Recommendations on CPF 'may not meet intended aims'

THE labour movement's recommendations for changes to the Central Provident Fund (CPF) system seek to improve both retirement adequacy and flexibility, but some may not achieve their intended aims, said observers.

Most expressed concern about allowing large lump-sum withdrawals, while others noted that raising the cap for savings attracting higher interest rates may benefit only the better off.

The National Trades Union Congress (NTUC) submitted 15 recommendations to the CPF Advisory Panel on Tuesday. Among these was a proposal for lump-sum withdrawals of at least 20 per cent to be allowed at the draw-down age, regardless of whether or not the Minimum Sum is met.

Another was to double the current ceiling of $60,000 in CPF savings which attracts an additional 1 percentage point in interest.

"This call for flexibility is going to make the attainability of the Minimum Sum even more elusive," said former Nominated MP Eugene Tan, addressing the former proposal.

"I don't know whether that's going to make CPF members more disappointed with the scheme," added the associate law professor from Singapore Management University.

Furthermore, if the cap is set at 20 per cent, it will be limited by the amount in the account.

"I don't think it's going to be enough for people to be happy," said SIM University economist and Nominated MP Randolph Tan.

He said he was not in favour of the suggestion as it does not solve retirement adequacy, and "it will give the impression that CPF should provide as much liquidity as a bank account".

In fact, the impact of retirement inadequacy could even extend beyond the current generation.

If the number of CPF members without enough savings in the later part of their lives keeps growing, so will the burden on their children, who may need to support them directly in cash or indirectly through taxes, said DBS economist Irvin Seah.

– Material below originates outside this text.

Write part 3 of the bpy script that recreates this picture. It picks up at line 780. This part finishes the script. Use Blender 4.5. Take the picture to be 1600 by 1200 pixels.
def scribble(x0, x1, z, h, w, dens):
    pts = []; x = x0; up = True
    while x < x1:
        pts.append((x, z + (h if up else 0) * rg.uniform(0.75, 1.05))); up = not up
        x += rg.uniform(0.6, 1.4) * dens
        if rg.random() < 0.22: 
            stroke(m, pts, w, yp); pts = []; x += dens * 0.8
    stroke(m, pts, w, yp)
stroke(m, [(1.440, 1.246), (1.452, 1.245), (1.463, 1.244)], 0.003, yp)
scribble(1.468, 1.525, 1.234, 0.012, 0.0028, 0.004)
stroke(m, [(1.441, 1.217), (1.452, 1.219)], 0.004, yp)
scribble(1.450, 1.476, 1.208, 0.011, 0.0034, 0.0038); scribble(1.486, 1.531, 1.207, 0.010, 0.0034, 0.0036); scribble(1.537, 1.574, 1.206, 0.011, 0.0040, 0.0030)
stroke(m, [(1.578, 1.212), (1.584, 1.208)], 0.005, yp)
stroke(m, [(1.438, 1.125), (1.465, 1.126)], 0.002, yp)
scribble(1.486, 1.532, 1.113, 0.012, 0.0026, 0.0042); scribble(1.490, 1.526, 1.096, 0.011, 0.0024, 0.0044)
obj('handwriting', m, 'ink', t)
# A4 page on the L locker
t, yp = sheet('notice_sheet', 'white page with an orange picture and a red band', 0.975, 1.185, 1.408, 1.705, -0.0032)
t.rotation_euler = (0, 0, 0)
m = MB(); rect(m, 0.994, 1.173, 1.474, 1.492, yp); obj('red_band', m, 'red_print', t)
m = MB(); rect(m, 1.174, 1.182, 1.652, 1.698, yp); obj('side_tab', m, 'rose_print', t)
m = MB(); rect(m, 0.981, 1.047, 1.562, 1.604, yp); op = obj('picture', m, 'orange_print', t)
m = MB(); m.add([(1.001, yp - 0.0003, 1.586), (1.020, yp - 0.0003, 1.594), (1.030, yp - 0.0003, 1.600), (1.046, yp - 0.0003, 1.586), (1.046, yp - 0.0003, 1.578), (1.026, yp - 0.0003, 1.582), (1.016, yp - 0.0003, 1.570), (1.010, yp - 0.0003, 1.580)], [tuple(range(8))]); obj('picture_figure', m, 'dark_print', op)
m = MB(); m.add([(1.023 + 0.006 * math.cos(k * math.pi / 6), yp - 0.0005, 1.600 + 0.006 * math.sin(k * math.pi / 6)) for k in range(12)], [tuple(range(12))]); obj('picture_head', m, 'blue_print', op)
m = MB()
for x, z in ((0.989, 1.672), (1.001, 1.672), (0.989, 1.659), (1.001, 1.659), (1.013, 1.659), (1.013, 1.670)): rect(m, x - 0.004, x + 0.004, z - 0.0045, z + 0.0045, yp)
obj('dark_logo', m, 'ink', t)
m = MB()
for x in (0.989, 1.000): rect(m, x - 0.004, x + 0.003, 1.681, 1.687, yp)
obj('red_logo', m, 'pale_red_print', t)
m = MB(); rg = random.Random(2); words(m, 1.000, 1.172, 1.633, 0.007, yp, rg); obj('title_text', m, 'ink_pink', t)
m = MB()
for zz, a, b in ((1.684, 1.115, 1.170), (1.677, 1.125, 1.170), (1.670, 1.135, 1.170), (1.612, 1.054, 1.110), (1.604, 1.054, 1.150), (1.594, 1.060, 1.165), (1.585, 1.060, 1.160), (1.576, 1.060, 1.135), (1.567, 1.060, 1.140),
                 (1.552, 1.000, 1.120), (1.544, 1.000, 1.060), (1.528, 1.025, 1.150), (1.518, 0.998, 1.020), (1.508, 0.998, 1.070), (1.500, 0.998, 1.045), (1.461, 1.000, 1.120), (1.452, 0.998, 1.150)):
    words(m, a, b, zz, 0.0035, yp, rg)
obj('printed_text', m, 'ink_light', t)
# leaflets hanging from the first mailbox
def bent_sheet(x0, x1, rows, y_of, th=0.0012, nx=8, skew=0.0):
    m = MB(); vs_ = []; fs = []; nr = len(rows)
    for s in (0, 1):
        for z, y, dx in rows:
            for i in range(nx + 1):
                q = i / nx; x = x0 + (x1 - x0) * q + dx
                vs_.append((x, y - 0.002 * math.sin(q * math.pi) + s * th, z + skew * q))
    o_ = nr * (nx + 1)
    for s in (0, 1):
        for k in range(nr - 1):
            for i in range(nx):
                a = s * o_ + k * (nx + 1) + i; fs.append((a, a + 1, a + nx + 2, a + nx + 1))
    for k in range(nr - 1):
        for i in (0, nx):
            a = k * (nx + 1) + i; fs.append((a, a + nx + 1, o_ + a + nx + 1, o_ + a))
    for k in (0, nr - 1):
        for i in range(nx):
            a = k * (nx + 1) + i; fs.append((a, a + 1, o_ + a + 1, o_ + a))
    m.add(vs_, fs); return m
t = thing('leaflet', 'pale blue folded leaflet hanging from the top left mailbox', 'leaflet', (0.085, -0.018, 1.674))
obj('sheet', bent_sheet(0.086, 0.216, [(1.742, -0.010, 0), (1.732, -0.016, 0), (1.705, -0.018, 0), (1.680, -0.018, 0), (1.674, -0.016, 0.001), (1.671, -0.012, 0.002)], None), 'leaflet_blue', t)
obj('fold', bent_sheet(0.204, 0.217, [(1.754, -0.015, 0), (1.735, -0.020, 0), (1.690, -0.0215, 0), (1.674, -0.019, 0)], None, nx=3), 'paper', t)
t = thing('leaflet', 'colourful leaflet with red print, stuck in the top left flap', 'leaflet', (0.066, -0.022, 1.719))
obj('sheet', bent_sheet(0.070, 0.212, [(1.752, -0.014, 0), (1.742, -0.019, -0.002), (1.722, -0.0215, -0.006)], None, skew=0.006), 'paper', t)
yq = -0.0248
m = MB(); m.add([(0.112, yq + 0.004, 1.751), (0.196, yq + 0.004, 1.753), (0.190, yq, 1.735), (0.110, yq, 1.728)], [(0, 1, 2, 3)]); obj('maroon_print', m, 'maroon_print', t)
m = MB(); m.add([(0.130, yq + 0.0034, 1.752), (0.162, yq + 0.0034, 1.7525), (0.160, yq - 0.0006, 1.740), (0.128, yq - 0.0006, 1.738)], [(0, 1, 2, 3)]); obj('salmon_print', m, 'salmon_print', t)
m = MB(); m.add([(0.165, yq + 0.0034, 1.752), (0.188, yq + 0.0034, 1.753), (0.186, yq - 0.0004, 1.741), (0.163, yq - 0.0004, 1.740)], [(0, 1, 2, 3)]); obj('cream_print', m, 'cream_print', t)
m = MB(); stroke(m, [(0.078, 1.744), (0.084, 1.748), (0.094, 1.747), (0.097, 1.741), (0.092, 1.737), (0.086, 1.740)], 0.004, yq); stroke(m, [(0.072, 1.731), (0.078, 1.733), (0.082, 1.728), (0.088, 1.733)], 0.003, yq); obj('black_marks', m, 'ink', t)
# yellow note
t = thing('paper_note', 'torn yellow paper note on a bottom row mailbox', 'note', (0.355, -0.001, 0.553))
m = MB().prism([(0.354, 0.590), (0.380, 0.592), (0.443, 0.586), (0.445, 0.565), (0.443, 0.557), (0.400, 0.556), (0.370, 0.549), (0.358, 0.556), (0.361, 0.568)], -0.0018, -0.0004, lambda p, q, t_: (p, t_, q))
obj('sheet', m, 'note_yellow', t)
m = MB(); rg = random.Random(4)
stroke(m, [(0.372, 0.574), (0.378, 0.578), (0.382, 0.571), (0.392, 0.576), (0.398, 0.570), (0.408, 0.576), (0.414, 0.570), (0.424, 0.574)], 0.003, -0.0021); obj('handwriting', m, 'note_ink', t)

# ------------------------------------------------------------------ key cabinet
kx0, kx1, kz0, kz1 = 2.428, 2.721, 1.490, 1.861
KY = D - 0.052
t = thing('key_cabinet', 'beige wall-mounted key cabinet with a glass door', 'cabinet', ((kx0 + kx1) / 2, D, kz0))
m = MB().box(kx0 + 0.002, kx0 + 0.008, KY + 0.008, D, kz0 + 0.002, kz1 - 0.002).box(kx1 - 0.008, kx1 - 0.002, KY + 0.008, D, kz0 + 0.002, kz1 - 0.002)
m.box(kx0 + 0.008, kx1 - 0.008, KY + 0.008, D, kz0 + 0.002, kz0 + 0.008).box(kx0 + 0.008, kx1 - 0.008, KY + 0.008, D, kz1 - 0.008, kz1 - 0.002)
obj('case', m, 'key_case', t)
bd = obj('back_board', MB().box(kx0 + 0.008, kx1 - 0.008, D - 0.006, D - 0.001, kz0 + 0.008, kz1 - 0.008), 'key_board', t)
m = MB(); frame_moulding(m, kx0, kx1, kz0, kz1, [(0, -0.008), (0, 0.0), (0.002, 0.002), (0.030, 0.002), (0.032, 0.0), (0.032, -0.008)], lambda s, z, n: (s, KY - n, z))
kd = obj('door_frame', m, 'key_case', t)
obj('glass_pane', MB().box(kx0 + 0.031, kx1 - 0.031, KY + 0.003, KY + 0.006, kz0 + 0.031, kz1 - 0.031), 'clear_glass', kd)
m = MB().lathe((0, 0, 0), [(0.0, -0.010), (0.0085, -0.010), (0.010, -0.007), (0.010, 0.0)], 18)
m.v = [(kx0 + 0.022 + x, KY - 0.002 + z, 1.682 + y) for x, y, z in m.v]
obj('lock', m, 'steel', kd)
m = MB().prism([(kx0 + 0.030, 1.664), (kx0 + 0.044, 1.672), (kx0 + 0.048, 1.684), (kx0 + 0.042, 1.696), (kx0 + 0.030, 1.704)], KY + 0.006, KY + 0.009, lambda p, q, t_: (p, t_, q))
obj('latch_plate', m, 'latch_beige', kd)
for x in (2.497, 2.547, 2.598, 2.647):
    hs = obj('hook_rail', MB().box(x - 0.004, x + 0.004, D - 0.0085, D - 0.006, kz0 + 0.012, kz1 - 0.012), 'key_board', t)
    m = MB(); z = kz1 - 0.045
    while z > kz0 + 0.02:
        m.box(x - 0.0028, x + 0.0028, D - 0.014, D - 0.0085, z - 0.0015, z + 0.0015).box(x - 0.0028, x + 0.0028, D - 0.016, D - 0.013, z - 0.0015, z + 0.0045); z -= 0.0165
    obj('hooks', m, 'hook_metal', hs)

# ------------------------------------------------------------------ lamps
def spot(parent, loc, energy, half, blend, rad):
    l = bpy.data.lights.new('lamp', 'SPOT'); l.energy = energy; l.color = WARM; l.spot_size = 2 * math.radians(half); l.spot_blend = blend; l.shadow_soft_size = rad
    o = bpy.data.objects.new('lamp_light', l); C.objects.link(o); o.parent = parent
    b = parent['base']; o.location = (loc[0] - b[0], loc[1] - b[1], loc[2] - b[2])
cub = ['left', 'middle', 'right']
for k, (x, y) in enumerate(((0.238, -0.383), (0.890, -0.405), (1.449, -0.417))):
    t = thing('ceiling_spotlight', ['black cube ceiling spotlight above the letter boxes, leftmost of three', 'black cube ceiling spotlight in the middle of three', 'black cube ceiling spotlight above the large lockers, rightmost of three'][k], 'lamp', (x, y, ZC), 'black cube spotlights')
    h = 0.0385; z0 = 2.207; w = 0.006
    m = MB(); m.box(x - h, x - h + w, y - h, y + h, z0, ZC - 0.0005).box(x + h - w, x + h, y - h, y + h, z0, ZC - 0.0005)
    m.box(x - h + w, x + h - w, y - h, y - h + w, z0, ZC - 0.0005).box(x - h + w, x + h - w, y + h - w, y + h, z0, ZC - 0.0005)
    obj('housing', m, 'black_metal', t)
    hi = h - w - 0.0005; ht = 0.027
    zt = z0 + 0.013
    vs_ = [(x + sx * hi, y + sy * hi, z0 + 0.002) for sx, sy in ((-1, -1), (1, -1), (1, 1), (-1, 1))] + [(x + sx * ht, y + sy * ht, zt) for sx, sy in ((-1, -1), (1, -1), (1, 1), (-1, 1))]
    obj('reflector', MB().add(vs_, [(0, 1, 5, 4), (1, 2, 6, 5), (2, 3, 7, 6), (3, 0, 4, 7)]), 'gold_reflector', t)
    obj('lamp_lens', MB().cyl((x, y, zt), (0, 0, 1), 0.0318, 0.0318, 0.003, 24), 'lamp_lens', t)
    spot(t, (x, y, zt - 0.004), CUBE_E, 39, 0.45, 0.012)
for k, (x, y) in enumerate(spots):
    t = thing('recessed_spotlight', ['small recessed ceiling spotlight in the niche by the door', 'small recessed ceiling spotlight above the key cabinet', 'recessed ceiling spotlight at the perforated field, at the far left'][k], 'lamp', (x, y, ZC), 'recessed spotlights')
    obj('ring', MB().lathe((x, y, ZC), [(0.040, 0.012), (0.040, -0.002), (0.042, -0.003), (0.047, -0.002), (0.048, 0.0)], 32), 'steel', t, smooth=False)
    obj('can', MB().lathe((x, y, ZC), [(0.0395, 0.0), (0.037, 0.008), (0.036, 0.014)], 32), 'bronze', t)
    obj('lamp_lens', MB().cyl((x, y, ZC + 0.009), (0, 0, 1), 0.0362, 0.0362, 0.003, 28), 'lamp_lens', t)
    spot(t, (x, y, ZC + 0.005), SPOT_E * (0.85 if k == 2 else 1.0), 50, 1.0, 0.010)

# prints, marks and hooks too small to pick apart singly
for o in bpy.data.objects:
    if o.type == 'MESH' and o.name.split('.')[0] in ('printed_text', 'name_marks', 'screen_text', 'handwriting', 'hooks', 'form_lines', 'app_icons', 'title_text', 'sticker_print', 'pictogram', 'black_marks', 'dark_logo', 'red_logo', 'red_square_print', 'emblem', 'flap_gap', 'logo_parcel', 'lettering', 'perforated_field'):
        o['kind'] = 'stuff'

To that end, NTUC's proposal of an incentive to persuade people not to withdraw funds could help, said Lee Kuan Yew School of Public Policy economist Hui Weng Tat.

But SIM University senior lecturer Joelle Fong noted that the flexibility may leave some people feeling happier.

"While the option does not do much to boost retirement adequacy, it might actually be what participants want and look forward to, thereby boosting retirement well-being," said Dr Fong.

When it came to giving more savings higher interest rates, experts were more supportive, with some saying it may encourage more people to park their savings there.

"It will encourage prudent behaviour and leave less liability for the government and society down the road," said MP for West Coast GRC Foo Mee Har.

But not everyone has more than $60,000 in their CPF accounts, so such a move risks being regressive.

"If you have more in your account you'll earn more interest, whereas those with less won't benefit," said Institute of Policy Studies research fellow Christopher Gee.

"That dollar could easily have been spent (by the Government) on health care or Workfare."